NOTE: I'm very new to rust, so there might be better or more correct ways of doing this. This is just what worked for me.

  1. Initialize a new project using this template (esp-idf-template) to serve as a reference
  2. Copy .cargo/ from the reference project to the root of your cargo workspace.
  3. Create a binary crate in your workspace to serve as the entrypoint (cargo new entrypoint)
  4. Tell the build system which crate should be used as the entrypoint by adding the following line under [env] section in .cargo/config.toml
    ESP_IDF_SYS_ROOT_CRATE = { value = "entrypoint" }

    The full [env] section should look something like this:

    ...rest of config.toml...
    [env]
    # Note: these variables are not used when using pio builder
    # Enables the esp-idf-sys "native" build feature (`cargo build --features native`) to build against ESP-IDF stable (v4.4)
    ESP_IDF_VERSION = { value = "branch:release/v4.4" }
    # Enables the esp-idf-sys "native" build feature (`cargo build --features native`) to build against ESP-IDF master (mainline)
    #ESP_IDF_VERSION = { value = "master" }
    ESP_IDF_SYS_ROOT_CRATE = { value = "entrypoint" }
  5. Copy rust-toolchain.toml from the reference project into the root of your workspace
  6. Copy sdkconfig.defaults from the reference project into the root of your workspace
  7. Copy build.rs from the reference project into your entrypoint crate
  8. Copy src/main.rs from the reference project into your entrypoint crate (your entrypoint must contain the esp_idf_sys::link_patches() call, otherwise linking will fail)
  9. Copy [features], [dependencies], and [build-dependencies] sections from the reference Cargo.toml into your entrypoint crate's Cargo.toml At this point your entrypoint/Cargo.toml should look something like this:
    
    [package]
    name = "entrypoint"
    version = "0.1.0"
    authors = ["user"]
    edition = "2021"

[features] pio = ["esp-idf-sys/pio"]

[dependencies] esp-idf-sys = { version = "0.31.11", features = ["binstart"] }

[build-dependencies] embuild = "0.30.4" anyhow = "1"

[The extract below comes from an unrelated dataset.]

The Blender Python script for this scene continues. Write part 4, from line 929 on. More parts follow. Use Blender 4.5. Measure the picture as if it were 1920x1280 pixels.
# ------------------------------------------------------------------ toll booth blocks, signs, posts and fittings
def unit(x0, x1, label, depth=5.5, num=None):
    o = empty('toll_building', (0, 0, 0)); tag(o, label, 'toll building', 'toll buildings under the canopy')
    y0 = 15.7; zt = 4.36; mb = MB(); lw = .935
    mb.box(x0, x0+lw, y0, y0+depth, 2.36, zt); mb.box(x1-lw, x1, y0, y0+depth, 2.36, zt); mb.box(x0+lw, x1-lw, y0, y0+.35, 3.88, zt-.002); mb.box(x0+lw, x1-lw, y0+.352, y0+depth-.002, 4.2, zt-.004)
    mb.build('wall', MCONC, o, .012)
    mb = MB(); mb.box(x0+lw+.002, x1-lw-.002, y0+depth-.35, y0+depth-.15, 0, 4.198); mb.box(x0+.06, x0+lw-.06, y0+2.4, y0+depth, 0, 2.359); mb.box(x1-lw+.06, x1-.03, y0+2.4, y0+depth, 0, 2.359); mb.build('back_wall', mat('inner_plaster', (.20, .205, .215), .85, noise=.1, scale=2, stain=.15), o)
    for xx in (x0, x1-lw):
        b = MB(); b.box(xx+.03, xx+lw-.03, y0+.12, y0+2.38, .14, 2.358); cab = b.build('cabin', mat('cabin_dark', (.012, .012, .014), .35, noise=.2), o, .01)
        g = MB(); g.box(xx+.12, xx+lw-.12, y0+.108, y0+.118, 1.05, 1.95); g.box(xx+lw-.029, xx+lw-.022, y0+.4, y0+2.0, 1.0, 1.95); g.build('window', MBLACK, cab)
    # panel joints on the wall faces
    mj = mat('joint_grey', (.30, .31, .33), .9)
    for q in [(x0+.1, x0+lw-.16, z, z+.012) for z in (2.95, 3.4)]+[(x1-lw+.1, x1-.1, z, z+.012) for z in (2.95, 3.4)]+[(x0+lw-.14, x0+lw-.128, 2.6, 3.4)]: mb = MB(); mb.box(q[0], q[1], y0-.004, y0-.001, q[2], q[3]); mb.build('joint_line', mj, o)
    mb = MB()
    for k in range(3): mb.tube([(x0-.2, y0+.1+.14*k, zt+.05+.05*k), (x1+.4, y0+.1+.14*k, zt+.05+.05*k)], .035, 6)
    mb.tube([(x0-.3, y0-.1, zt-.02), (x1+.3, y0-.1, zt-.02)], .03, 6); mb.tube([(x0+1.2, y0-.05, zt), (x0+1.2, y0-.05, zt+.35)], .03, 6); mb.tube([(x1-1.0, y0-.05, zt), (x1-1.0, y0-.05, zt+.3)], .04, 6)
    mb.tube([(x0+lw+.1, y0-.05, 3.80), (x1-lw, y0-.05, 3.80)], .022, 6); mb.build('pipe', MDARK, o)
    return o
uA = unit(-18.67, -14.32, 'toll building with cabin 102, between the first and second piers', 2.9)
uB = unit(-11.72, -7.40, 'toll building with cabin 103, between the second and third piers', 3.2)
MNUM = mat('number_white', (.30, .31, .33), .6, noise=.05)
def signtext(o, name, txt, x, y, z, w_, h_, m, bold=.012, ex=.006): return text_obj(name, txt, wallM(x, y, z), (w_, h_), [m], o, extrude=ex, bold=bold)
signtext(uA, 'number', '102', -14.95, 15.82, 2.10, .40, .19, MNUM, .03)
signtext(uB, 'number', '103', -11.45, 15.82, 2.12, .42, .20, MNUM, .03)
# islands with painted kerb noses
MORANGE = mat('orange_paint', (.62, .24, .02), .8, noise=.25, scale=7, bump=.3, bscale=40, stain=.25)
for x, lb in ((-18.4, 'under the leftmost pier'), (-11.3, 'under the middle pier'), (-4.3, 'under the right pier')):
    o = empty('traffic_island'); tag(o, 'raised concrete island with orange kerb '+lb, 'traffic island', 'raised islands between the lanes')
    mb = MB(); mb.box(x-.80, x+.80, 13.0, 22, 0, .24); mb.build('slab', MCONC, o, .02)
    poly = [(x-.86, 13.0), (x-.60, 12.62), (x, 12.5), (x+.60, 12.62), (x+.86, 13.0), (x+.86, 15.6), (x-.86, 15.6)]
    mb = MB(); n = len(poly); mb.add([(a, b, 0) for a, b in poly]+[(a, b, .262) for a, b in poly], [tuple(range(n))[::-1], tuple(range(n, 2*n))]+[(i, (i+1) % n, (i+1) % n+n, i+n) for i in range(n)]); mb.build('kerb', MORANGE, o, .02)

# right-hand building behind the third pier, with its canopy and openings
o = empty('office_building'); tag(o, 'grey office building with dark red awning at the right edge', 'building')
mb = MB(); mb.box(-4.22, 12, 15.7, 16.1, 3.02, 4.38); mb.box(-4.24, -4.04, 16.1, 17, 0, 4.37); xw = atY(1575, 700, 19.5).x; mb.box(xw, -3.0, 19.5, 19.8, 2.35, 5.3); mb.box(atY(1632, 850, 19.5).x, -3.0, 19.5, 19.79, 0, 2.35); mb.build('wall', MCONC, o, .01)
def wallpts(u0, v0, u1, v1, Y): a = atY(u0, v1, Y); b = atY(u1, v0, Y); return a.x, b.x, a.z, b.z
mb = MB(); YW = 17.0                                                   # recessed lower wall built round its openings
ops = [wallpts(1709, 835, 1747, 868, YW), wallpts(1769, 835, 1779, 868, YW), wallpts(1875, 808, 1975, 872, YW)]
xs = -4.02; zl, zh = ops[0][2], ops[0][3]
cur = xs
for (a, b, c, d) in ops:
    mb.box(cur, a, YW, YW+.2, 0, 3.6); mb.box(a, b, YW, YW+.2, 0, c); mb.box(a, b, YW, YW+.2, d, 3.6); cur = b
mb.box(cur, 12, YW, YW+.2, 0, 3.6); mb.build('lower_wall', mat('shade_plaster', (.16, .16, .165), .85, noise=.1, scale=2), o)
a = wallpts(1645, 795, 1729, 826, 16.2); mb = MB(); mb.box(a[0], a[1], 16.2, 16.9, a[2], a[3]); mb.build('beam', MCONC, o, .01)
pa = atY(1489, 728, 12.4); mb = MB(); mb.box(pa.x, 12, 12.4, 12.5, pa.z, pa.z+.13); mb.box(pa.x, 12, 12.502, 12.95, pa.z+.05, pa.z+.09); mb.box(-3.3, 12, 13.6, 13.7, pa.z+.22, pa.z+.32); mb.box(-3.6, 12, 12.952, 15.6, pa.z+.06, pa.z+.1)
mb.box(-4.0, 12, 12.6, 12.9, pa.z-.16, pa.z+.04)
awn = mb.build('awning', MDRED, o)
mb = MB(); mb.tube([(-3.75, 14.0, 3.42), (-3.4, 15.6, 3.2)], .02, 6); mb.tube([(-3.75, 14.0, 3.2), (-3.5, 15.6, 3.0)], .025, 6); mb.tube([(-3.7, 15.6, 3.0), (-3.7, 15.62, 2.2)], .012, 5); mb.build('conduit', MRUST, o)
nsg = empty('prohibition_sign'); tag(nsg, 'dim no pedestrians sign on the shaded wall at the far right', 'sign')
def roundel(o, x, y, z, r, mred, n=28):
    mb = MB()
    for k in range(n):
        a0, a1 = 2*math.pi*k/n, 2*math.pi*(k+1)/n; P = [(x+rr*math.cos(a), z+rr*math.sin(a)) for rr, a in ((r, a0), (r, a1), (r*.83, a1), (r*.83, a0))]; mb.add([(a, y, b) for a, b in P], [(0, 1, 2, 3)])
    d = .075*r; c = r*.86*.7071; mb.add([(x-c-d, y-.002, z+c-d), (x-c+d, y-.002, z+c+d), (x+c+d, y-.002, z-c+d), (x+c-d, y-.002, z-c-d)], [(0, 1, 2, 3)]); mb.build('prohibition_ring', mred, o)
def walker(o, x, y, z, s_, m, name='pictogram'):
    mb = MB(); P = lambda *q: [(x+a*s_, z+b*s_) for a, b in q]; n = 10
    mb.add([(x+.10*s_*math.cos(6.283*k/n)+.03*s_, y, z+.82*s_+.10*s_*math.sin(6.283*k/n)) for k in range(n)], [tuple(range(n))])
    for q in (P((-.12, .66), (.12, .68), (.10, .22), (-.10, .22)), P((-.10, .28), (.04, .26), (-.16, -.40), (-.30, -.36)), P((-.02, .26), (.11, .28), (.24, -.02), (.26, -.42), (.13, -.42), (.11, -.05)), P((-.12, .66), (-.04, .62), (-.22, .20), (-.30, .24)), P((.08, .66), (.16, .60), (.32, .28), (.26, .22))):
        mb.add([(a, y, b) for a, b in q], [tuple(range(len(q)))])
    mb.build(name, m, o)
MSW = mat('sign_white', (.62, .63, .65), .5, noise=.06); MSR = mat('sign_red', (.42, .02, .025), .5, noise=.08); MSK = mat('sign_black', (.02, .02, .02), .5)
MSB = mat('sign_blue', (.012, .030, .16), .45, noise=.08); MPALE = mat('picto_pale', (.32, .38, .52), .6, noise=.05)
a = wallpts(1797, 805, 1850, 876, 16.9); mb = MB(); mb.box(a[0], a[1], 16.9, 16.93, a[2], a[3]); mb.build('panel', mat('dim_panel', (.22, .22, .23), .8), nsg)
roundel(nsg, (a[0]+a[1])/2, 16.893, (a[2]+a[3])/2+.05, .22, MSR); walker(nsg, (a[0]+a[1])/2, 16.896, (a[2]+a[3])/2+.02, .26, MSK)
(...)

10. Create your workspace `Cargo.toml` with the following content (`resolver` option and `[profile.*]` sections taken from the reference `Cargo.toml`):

[workspace] resolver = "2" members = [ "entrypoint", ]

[profile.release] opt-level = "s"

[profile.dev] debug = true # Symbols are nice and they don't increase the size on Flash opt-level = "z"


You should end up with a file structure like this:

workspace/ ├─ .cargo/ │ ├─ config.toml ├─ entrypoint/ │ ├─ src/ │ │ ├─ main.rs │ ├─ Cargo.toml │ ├─ build.rs ├─ rust-toolchain.toml ├─ sdkconfig.defaults ├─ Cargo.toml



At this point you should be able to run build the workspace using `cargo build`
ivmarkov commented 1 year ago

In retrospective, I should have pointed you at my RUWM project, which has a similar workspace organization. Maybe still useful as a reference.